## WRITTEN EXERCISE
Below are the records; collect from them each line containing the string "Take".

(Entries with scene source code)
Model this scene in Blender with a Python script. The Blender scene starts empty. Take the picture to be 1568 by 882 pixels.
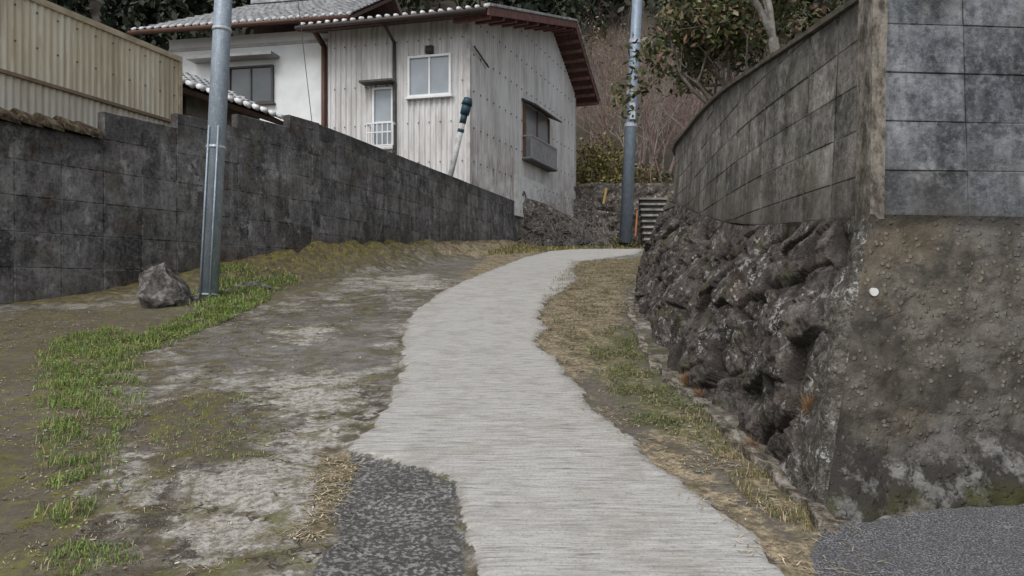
import bpy, math, random
import numpy as np
from mathutils import Vector, noise
random.seed(4); rng=np.random.default_rng(4)
FL=1162.0; CX=784.0; CY=441.0; CZ=1.5
def P(u,v,y): return np.array(((u-CX)/FL*y, y, CZ+(CY-v)/FL*y))
def prof(y):
    y=np.asarray(y,float)
    return np.where(y<12,.13*y,np.where(y<27,1.56+.09*(y-12),2.91+.02*(y-27)))
def G(u,v):
    ys=np.arange(1.0,30,.01)
    g=prof(ys)-(CZ+(CY-v)/FL*ys)
    i=np.argmax(g>=0) if (g>=0).any() else int(np.argmax(g))
    y=ys[i]
    return ((u-CX)/FL*y,y)
def GP(pts): return [G(u,v) for u,v in pts]
def sdf(poly,X,Y):
    d=np.full(X.shape,1e9); ins=np.zeros(X.shape,bool); n=len(poly)
    for i in range(n):
        x0,y0=poly[i]; x1,y1=poly[(i+1)%n]
        ex,ey=x1-x0,y1-y0; L=ex*ex+ey*ey+1e-12
        t=np.clip(((X-x0)*ex+(Y-y0)*ey)/L,0,1)
        d=np.minimum(d,np.hypot(X-x0-t*ex,Y-y0-t*ey))
        c=(y0>Y)!=(y1>Y)
        if y0!=y1: ins^=c&(X<(x1-x0)*(Y-y0)/(y1-y0)+x0)
    return np.where(ins,d,-d)
# ---------- mesh helpers
def mk(name,V,Fc,mat,parent=None,smooth=False,cols=None,attrs=None):
    me=bpy.data.meshes.new(name)
    V=np.asarray(V,float)
    me.from_pydata(V.tolist(),[],Fc.tolist() if isinstance(Fc,np.ndarray) else Fc)
    if smooth: me.polygons.foreach_set('use_smooth',[True]*len(me.polygons))
    if cols is not None:
        a=me.color_attributes.new('Col','FLOAT_COLOR','POINT')
        c=np.ones((len(V),4)); c[:,:3]=cols; a.data.foreach_set('color',c.ravel())
    if attrs:
        for k,val in attrs.items():
            a=me.attributes.new(k,'FLOAT','POINT'); a.data.foreach_set('value',np.asarray(val,float).ravel())
    me.materials.append(mat); me.update()
    o=bpy.data.objects.new(name,me); bpy.context.scene.collection.objects.link(o)
    if parent: o.parent=parent
    return o
def empty(name):
    o=bpy.data.objects.new(name,None); bpy.context.scene.collection.objects.link(o); return o
class MB:
    def __init__(s): s.V=[]; s.F=[]
    def box8(s,c):
        b=len(s.V); s.V+= [list(p) for p in c]
        for f in ((0,3,2,1),(4,5,6,7),(0,1,5,4),(1,2,6,5),(2,3,7,6),(3,0,4,7)): s.F.append([b+i for i in f])
    def fbox(s,fr,a0,a1,z0,z1,n0,n1):
        O,d,n=fr
        pt=lambda a,nn,z:(O[0]+d[0]*a+n[0]*nn,O[1]+d[1]*a+n[1]*nn,z)
        s.box8([pt(a0,n0,z0),pt(a1,n0,z0),pt(a1,n1,z0),pt(a0,n1,z0),pt(a0,n0,z1),pt(a1,n0,z1),pt(a1,n1,z1),pt(a0,n1,z1)])
    def tube(s,p0,p1,r0,r1,n=8,cap=True):
        p0=Vector(p0);p1=Vector(p1);d=(p1-p0)
        if d.length<1e-6: return
        d.normalize(); a=d.orthogonal().normalized(); c=d.cross(a); b=len(s.V)
        for p,r in((p0,r0),(p1,r1)):
            for i in range(n):
                t=2*math.pi*i/n; s.V.append(list(p+a*math.cos(t)*r+c*math.sin(t)*r))
        for i in range(n): s.F.append([b+i,b+(i+1)%n,b+n+(i+1)%n,b+n+i])
        if cap: s.F.append([b+n-1-i for i in range(n)]); s.F.append([b+n+i for i in range(n)])
    def make(s,name,mat,parent=None,smooth=False): return mk(name,s.V,s.F,mat,parent,smooth)
# ---------- material helper
GAIN=1.25
class NT:
    def __init__(s,name,rough=.9,spec=.3,metal=0):
        s.m=bpy.data.materials.new(name); s.m.use_nodes=True; s.t=s.m.node_tree
        s.b=s.t.nodes['Principled BSDF']; s.b.inputs['Roughness'].default_value=rough
        s.b.inputs['Specular IOR Level'].default_value=spec; s.b.inputs['Metallic'].default_value=metal
        s.tc=s.t.nodes.new('ShaderNodeTexCoord').outputs['Object']
    def setin(s,sock,v):
        if isinstance(v,bpy.types.NodeSocket): s.t.links.new(v,sock)
        elif v is not None:
            if hasattr(sock.default_value,'__len__') and not hasattr(v,'__len__'): v=(v,)*len(sock.default_value)
            if sock.type=='RGBA' and len(v)==3: v=(*v,1)
            sock.default_value=v
    def vec(s,sx,sy,sz):
        n=s.t.nodes.new('ShaderNodeMapping'); n.inputs['Scale'].default_value=(sx,sy,sz); s.t.links.new(s.tc,n.inputs['Vector']); return n.outputs[0]
    def noise(s,scale,detail=5,vec=None,rough=.6,dist=0):
        detail=min(detail,4)
        n=s.t.nodes.new('ShaderNodeTexNoise'); s.t.links.new(vec or s.tc,n.inputs['Vector'])
        n.inputs['Scale'].default_value=scale;n.inputs['Detail'].default_value=detail;n.inputs['Roughness'].default_value=rough;n.inputs['Distortion'].default_value=dist
        return n.outputs['Fac']
    def vor(s,scale,feat='F1',vec=None,out='Distance',rnd=1):
        n=s.t.nodes.new('ShaderNodeTexVoronoi'); n.feature=feat; s.t.links.new(vec or s.tc,n.inputs['Vector'])
        n.inputs['Scale'].default_value=scale; n.inputs['Randomness'].default_value=rnd; return n.outputs[out]
    def ramp(s,f,st):
        n=s.t.nodes.new('ShaderNodeValToRGB'); s.t.links.new(f,n.inputs[0]); e=n.color_ramp.elements
        while len(e)<len(st): e.new(.5)
        for i,(p,c) in enumerate(sorted(st,key=lambda q:q[0])):
            e[i].position=p
            if not hasattr(c,'__len__'): c=(c,c,c)
            e[i].color=(*c,1)
        return n.outputs[0]
    def step(s,f,a,b): return s.ramp(f,[(a,0),(b,1)]) if a<b else s.ramp(f,[(b,1),(a,0)])
    def mix(s,f,a,b,bt='MIX'):
        n=s.t.nodes.new('ShaderNodeMix'); n.data_type='RGBA'; n.blend_type=bt
        s.setin(n.inputs[0],f); s.setin(n.inputs[6],a); s.setin(n.inputs[7],b); return n.outputs[2]
    def math(s,op,a,b=None,clamp=False):
        n=s.t.nodes.new('ShaderNodeMath'); n.operation=op; n.use_clamp=clamp; s.setin(n.inputs[0],a)
        if b is not None: s.setin(n.inputs[1],b)
        return n.outputs[0]
    def attr(s,name,out='Fac'):
        n=s.t.nodes.new('ShaderNodeAttribute'); n.attribute_name=name; return n.outputs[out]
    def sep(s,k):
        n=s.t.nodes.new('ShaderNodeSeparateXYZ'); s.t.links.new(s.tc,n.inputs[0]); return n.outputs[k]
    def col(s,c,gain=None):
        g=gain or GAIN; s.setin(s.b.inputs['Base Color'],s.mix(1.0,c,(g,g,g),'MULTIPLY')); return s
    def bump(s,h,st=.5,d=.02):
        n=s.t.nodes.new('ShaderNodeBump'); n.inputs['Strength'].default_value=st;n.inputs['Distance'].default_value=d
        s.setin(n.inputs['Height'],h); s.t.links.new(n.outputs[0],s.b.inputs['Normal']); return s
def simple(name,c,rough=.8,var=.25,scale=8,bump=.2,metal=0,spec=.3):
    m=NT(name,rough,spec,metal); n=m.noise(scale,4)
    lo=tuple(x*(1-var) for x in c); hi=tuple(min(1,x*(1+var)) for x in c)
    m.col(m.ramp(n,[(.3,lo),(.7,hi)]),1.12); 
    if bump: m.bump(n,bump,.01)
    return m.m
# ---------- world
W=bpy.data.worlds.new('World'); bpy.context.scene.world=W; W.use_nodes=True
wt=W.node_tree; bg=wt.nodes['Background']; sk=wt.nodes.new('ShaderNodeTexSky'); sk.sky_type='NISHITA'; sk.sun_disc=False
SE,SR=math.radians(52),math.radians(205)
sk.sun_elevation=SE; sk.sun_rotation=SR; sk.dust_density=3
hs=wt.nodes.new('ShaderNodeHueSaturation'); hs.inputs['Saturation'].default_value=.3
wt.links.new(sk.outputs[0],hs.inputs['Color']); wt.links.new(hs.outputs[0],bg.inputs[0]); bg.inputs[1].default_value=.15
sl=bpy.data.lights.new('overcast_sun','SUN'); sl.energy=1.5; sl.angle=math.radians(30); sl.color=(1,.98,.95)
so=bpy.data.objects.new('overcast_sun',sl); bpy.context.scene.collection.objects.link(so)
sd=Vector((math.sin(SR)*math.cos(SE),math.cos(SR)*math.cos(SE),math.sin(SE)))
so.rotation_euler=sd.to_track_quat('Z','Y').to_euler()
cd=bpy.data.cameras.new('camera'); cam=bpy.data.objects.new('camera',cd); bpy.context.scene.collection.objects.link(cam)
cam.location=(0,0,CZ); cam.rotation_euler=(math.radians(90),0,0); cd.lens=36*FL/1568; cd.clip_end=1000; bpy.context.scene.camera=cam
vs=bpy.context.scene.view_settings; vs.view_transform='Standard'; vs.look='None'; vs.exposure=0

# ---------- ground
LW=[(-9.6,3.8),(-6.54,9.7),(-3.8,15),(.26,28.8)]
RP=[(1.95,4.1),(1.98,4.9),(2.02,6.3),(2.16,8),(2.42,10.3),(2.75,12.8),(3.95,15.4),(7,18)]
leftpoly=[(-90,3.0)]+LW+[(1.5,31),(3.4,36.5),(3.4,60),(-90,60)]
rightpoly=RP+[(90,22),(90,4.7),(3.5,4.15)]
strip=GP([(750,1050),(735,960),(722,882),(708,800),(702,745),(655,722),(528,690),(575,655),(600,612),(618,565),(616,520),(632,482),(672,452),(712,432),(745,418),(800,396),(840,386),(880,382),(985,382),(975,390),(890,401),(876,412),(884,430),(858,448),(836,462),(822,490),(840,503),(816,525),(850,555),(880,590),(905,628),(950,662),(1000,712),(1060,755),(1120,797),(1162,840),(1190,882),(1225,960),(1260,1050)])
gravel=GP([(500,722),(528,692),(655,725),(695,745),(704,800),(716,882),(730,980),(430,980),(480,882),(520,830),(510,770)])
light=[GP([(300,725),(400,700),(500,700),(500,765),(470,835),(380,850),(285,875),(270,800)]),
 GP([(170,700),(225,700),(235,770),(180,790)]),GP([(420,505),(500,497),(512,518),(450,530)]),
 GP([(390,590),(480,570),(560,580),(560,620),(420,640)]),GP([(400,680),(470,640),(560,635),(520,690)]),
 GP([(560,425),(660,420),(690,440),(600,445)]),GP([(330,900),(480,850),(500,900),(420,960)])]
darkp=[GP([(620,425),(650,405),(700,390),(775,392),(765,405),(700,425)]),GP([(270,560),(300,510),(470,480),(600,480),(600,560),(500,570)])]
moss=[GP([(-300,480),(0,478),(180,470),(300,440),(330,455),(280,520),(180,600),(120,800),(100,960),(-300,960)]),
 GP([(330,440),(420,400),(470,380),(560,374),(700,380),(640,400),(560,420),(450,455),(380,475)]),
 GP([(180,640),(260,600),(380,640),(330,720),(220,700)])]
dry=[GP([(880,402),(985,395),(975,430),(965,480),(985,560),(1060,640),(1160,720),(1300,830),(1340,960),(1240,960),(1190,882),(1120,797),(1060,755),(1000,712),(930,650),(905,628),(880,590),(816,525),(826,490),(840,458),(884,430)]),
 GP([(500,690),(530,690),(515,760),(500,820),(470,830),(500,760)]),GP([(600,408),(760,380),(850,376),(800,396),(720,430),(700,425),(745,395),(650,400)])]
soil=[GP([(880,590),(905,628),(930,650),(1000,690),(1010,640),(960,590),(900,560)]),GP([(1040,700),(1130,770),(1200,830),(1240,830),(1150,740),(1080,680)]),GP([(960,430),(975,430),(965,480),(985,560),(1060,640),(1000,600),(945,500)])]
greenr=[GP([(900,520),(960,500),(1010,580),(1080,640),(1120,680),(1000,660),(930,600)])]
asph=[GP([(1255,960),(1240,840),(1262,806),(1300,800),(1700,745),(2400,700),(2400,1050),(1260,1050)])]
xs=np.concatenate([-(9+np.geomspace(.05,170,60))[::-1],np.arange(-9,6.01,.034),6.01+np.geomspace(.05,170,60)])
ys=np.concatenate([np.linspace(-12,1.5,24),np.geomspace(1.6,40,560),np.linspace(40.6,280,70)])
X,Y=np.meshgrid(xs,ys); nx,ny=len(xs),len(ys)
Z=prof(np.maximum(Y,-3))
near=(X>-9)&(X<6.1)&(Y>1.5)&(Y<40)
nz=np.zeros(X.shape); ne=np.zeros(X.shape)
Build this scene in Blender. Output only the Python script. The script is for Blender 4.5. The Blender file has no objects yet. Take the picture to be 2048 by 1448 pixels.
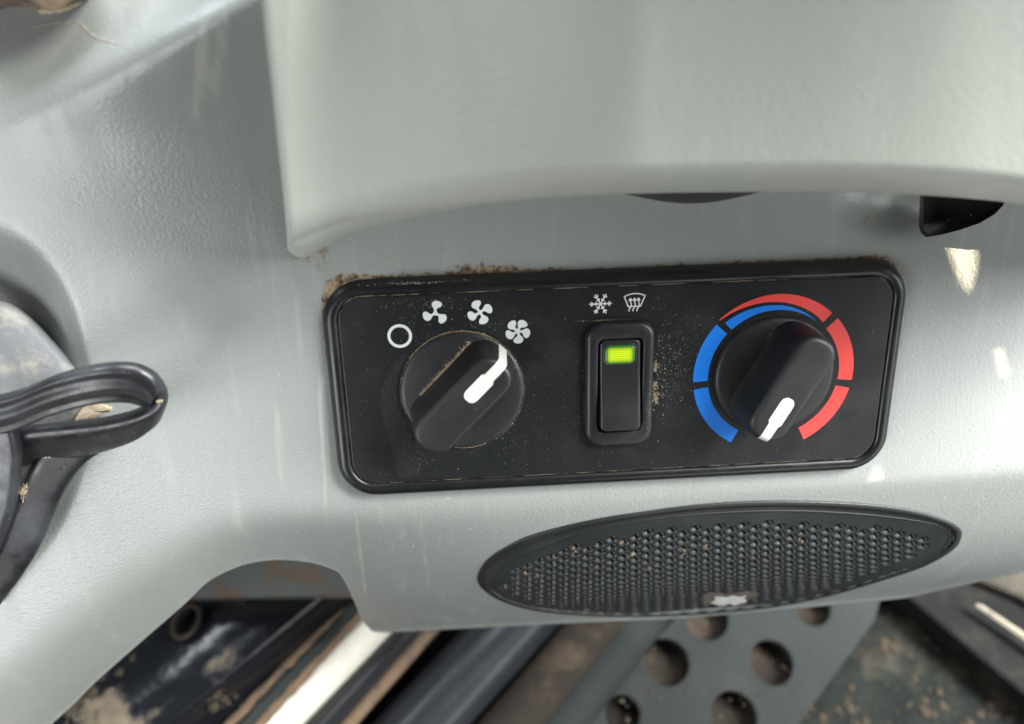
import bpy, bmesh, math, random
import numpy as np
from mathutils import Matrix, Vector
random.seed(7); rng = np.random.default_rng(7)
S = bpy.context.scene
COL = S.collection
PI = math.pi
MM = 0.001

# ------------------------------------------------------------------ camera
# Panel frame: x right, y up along the faceplate, z out of it (millimetres).
# The console is tilted 45 degrees in the world, the cab floor is level.
FPX = 1550.0
CR = np.array([[0.9975030015552901, -0.02553534078585902, 0.06584609524593532],
               [-0.04471645284603603, -0.9500129582715515, 0.3089916147098541],
               [0.0546644375536324, -0.3111644669416557, -0.9487826272544515]])
CT = np.array([35.662688898747966, 6.694321377959256, 256.64982876090215])
CP = -CR.T @ CT
TILT = math.radians(45)
M4 = Matrix.Rotation(TILT, 4, 'X')
M3 = np.array(M4.to_3x3())

cam = bpy.data.cameras.new('camera'); camo = bpy.data.objects.new('camera', cam); COL.objects.link(camo)
cam.sensor_width = 36.0; cam.lens = 36.0 * FPX / 2048.0
cam.clip_start = 0.005; cam.clip_end = 20
rot = Matrix([list(CR[0]), list(-CR[1]), list(-CR[2])]).transposed().to_4x4()
camo.matrix_world = M4 @ Matrix.Translation(Vector(CP * MM)) @ rot
cam.dof.use_dof = True
cam.dof.focus_distance = 0.262
cam.dof.aperture_fstop = 6.4
S.camera = camo

# ------------------------------------------------------------------ world and lamps
S.view_settings.view_transform = 'Standard'; S.view_settings.look = 'None'
S.view_settings.exposure = 0.0; S.view_settings.gamma = 1.0
W = bpy.data.worlds.new('World'); S.world = W; W.use_nodes = True
bg = W.node_tree.nodes['Background']
bg.inputs['Color'].default_value = (0.95, 0.98, 1.0, 1); bg.inputs['Strength'].default_value = 0.02

def aim(o, pos, target):
    d = Vector(target) - Vector(pos)
    q = d.to_track_quat('-Z', 'Y').to_matrix().to_4x4()
    o.matrix_world = M4 @ Matrix.Translation(Vector(pos) * MM) @ q

def area(name, pos, target, sx, sy, watts, col):
    l = bpy.data.lights.new(name, 'AREA'); l.shape = 'RECTANGLE'
    l.size = sx * MM; l.size_y = sy * MM; l.energy = watts; l.color = col
    o = bpy.data.objects.new(name, l); COL.objects.link(o); aim(o, pos, target); return o

area('right_roof_light', (520, 560, 380), (60, 0, 0), 300, 300, 23.0, (1.0, 0.985, 0.94))
area('right_window_light', (660, 200, 330), (80, 0, 0), 320, 320, 9.5, (0.95, 0.99, 1.0))
area('right_pillar_light', (640, 420, 560), (60, 0, 0), 240, 240, 5.5, (0.97, 0.99, 1.0))
area('windscreen_light', (40, 760, 240), (0, 40, 0), 600, 200, 12.3, (0.93, 0.97, 1.0))
area('ridge_highlight_light', (-545, 530, 170), (-150, 110, 10), 150, 150, 1.5, (0.84, 0.93, 1.0))  # unseen lamp added to draw a glossy line along the ridge
area('left_door_light', (-520, -200, 400), (-90, 0, 0), 360, 360, 3.2, (0.97, 0.99, 1.0))
area('right_door_light', (560, -260, 330), (60, -20, 0), 300, 300, 1.1, (0.97, 0.99, 1.0))
area('low_bounce_light', (240, -420, 330), (20, -20, 0), 300, 200, 0.6, (1.0, 0.98, 0.95))  # weak unseen lamp added for light bounced up from below

def spot(name, pos, target, deg, watts, col, r=1.2):
    l = bpy.data.lights.new(name, 'SPOT'); l.energy = watts; l.color = col
    l.spot_size = math.radians(deg); l.spot_blend = 0.05; l.shadow_soft_size = r * MM
    o = bpy.data.objects.new(name, l); COL.objects.link(o); aim(o, pos, target); return o

# ------------------------------------------------------------------ rays of the photograph -> points at a given height
def at(x, y, w):
    x = np.asarray(x, float); y = np.asarray(y, float); w = np.asarray(w, float)
    x, y, w = np.broadcast_arrays(x, y, w)
    d = np.stack([(x - 1024) / FPX, (y - 724) / FPX, np.ones_like(x)], -1) @ CR
    s = (w - CP[2]) / d[..., 2]
    return CP + d * s[..., None]
CW = M3 @ CP
def atf(x, y, z):                                  # same in the level world frame
    x = np.asarray(x, float); y = np.asarray(y, float); z = np.asarray(z, float)
    x, y, z = np.broadcast_arrays(x, y, z)
    d = (np.stack([(x - 1024) / FPX, (y - 724) / FPX, np.ones_like(x)], -1) @ CR) @ M3.T
    s = (z - CW[2]) / d[..., 2]
    return CW + d * s[..., None]

# ------------------------------------------------------------------ mesh helpers
def link(name, verts, faces, mat=None, parent=None, smooth=True, world=False):
    me = bpy.data.meshes.new(name)
    me.from_pydata([tuple(v) for v in (np.asarray(verts, float) * MM)], [], [tuple(int(i) for i in f) for f in faces])
    me.update()
    if smooth: me.polygons.foreach_set('use_smooth', [True] * len(me.polygons))
    if mat: me.materials.append(mat)
    o = bpy.data.objects.new(name, me); COL.objects.link(o)
    if parent is not None: o.parent = parent
    elif not world: o.matrix_world = M4
    return o

def grid_faces(nr, nc, off=0, wrap=False):
    i = np.arange(nr - 1)[:, None]; j = np.arange(nc if wrap else nc - 1)[None, :]
    j2 = (j + 1) % nc
    a = off + i * nc + j; b = off + i * nc + j2; c = off + (i + 1) * nc + j2; d = off + (i + 1) * nc + j
    return np.stack([a, b, c, d], -1).reshape(-1, 4)

def link_grid(name, P, mat, parent=None, wrap=False, flip=False, world=False, smooth=True):
    nr, nc = P.shape[:2]
    f = grid_faces(nr, nc, 0, wrap)
    if flip: f = f[:, ::-1]
    V = P.reshape(-1, 3) * MM
    me = bpy.data.meshes.new(name)
    me.vertices.add(len(V)); me.vertices.foreach_set('co', V.ravel())
    me.loops.add(f.size); me.loops.foreach_set('vertex_index', f.ravel().astype(np.int32))
    me.polygons.add(len(f)); me.polygons.foreach_set('loop_start', np.arange(0, f.size, 4, dtype=np.int32))
    try: me.polygons.foreach_set('loop_total', np.full(len(f), 4, dtype=np.int32))
    except Exception: pass
    me.update(calc_edges=True); me.validate()
    me.polygons.foreach_set('use_smooth', [smooth] * len(me.polygons))
    if mat: me.materials.append(mat)
    o = bpy.data.objects.new(name, me); COL.objects.link(o)
    if parent is not None: o.parent = parent
    elif not world: o.matrix_world = M4
    return o

def attr(o, name, vals):
    a = o.data.attributes.new(name, 'FLOAT', 'POINT'); a.data.foreach_set('value', np.asarray(vals, np.float32).ravel())

def empty(name, loc=(0, 0, 0), world=False):
    o = bpy.data.objects.new(name, None); COL.objects.link(o)
    o.empty_display_size = 0.01
    m = Matrix.Translation(Vector(loc) * MM)
    o.matrix_world = m if world else M4 @ m
    return o

def tag(o, label=None, cat=None, group=None, kind=None):
    if label: o['label'] = label
    if cat: o['category'] = cat
    if group: o['group'] = group
    if kind: o['kind'] = kind
    return o

def rr(w, h, r, n=10):
    r = max(min(r, w / 2 - 1e-4, h / 2 - 1e-4), 1e-4)
    P = []
    for cx, cy, a0 in ((w/2-r, h/2-r, 0), (-w/2+r, h/2-r, 90), (-w/2+r, -h/2+r, 180), (w/2-r, -h/2+r, 270)):
        for k in range(n + 1):
            a = math.radians(a0 + 90 * k / n); P.append((cx + r * math.cos(a), cy + r * math.sin(a)))
    return np.array(P)

def rings(name, rl, mat, parent=None, cap=True, rotz=0, ctr=(0, 0), zfun=None, capbottom=False):
    """rl: list of (outline Nx2, z). Skins them in order; the last is capped."""
    n = len(rl[0][0]); V = []
    c, s = math.cos(rotz), math.sin(rotz)
    for P, z in rl:
        z = np.broadcast_to(np.asarray(z, float), (n,))
        V.append(np.stack([P[:, 0] * c - P[:, 1] * s + ctr[0], P[:, 0] * s + P[:, 1] * c + ctr[1], z], 1))
    V = np.concatenate(V)
    F = [tuple(f) for f in grid_faces(len(rl), n, 0, True)]
    if cap: F.append(tuple(range(len(V) - n, len(V))))
    if capbottom: F.append(tuple(range(n - 1, -1, -1)))
    return link(name, V, F, mat, parent)

def catmull(P, n=8, closed=False):
    P = np.asarray(P, float); m = len(P); out = []
    rng_ = range(m if closed else m - 1)
    for i in rng_:
        if closed: p0, p1, p2, p3 = P[(i-1) % m], P[i], P[(i+1) % m], P[(i+2) % m]
        else: p0, p1, p2, p3 = P[max(i-1, 0)], P[i], P[i+1], P[min(i+2, m-1)]
        for k in range(n):
            t = k / n
            out.append(0.5*((2*p1)+(-p0+p2)*t+(2*p0-5*p1+4*p2-p3)*t*t+(-p0+3*p1-3*p2+p3)*t**3))
    if not closed: out.append(P[-1])
    return np.array(out)

def sstep(x, a, b):
    t = np.clip((x - a) / (b - a), 0, 1); return t * t * (3 - 2 * t)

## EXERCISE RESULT
Model this scene in Blender with a Python script. The Blender scene starts empty. Take the picture to be 1568 by 882 pixels.
Build this scene in Blender. Output only the Python script. The script is for Blender 4.5. The Blender file has no objects yet. Take the picture to be 2048 by 1448 pixels.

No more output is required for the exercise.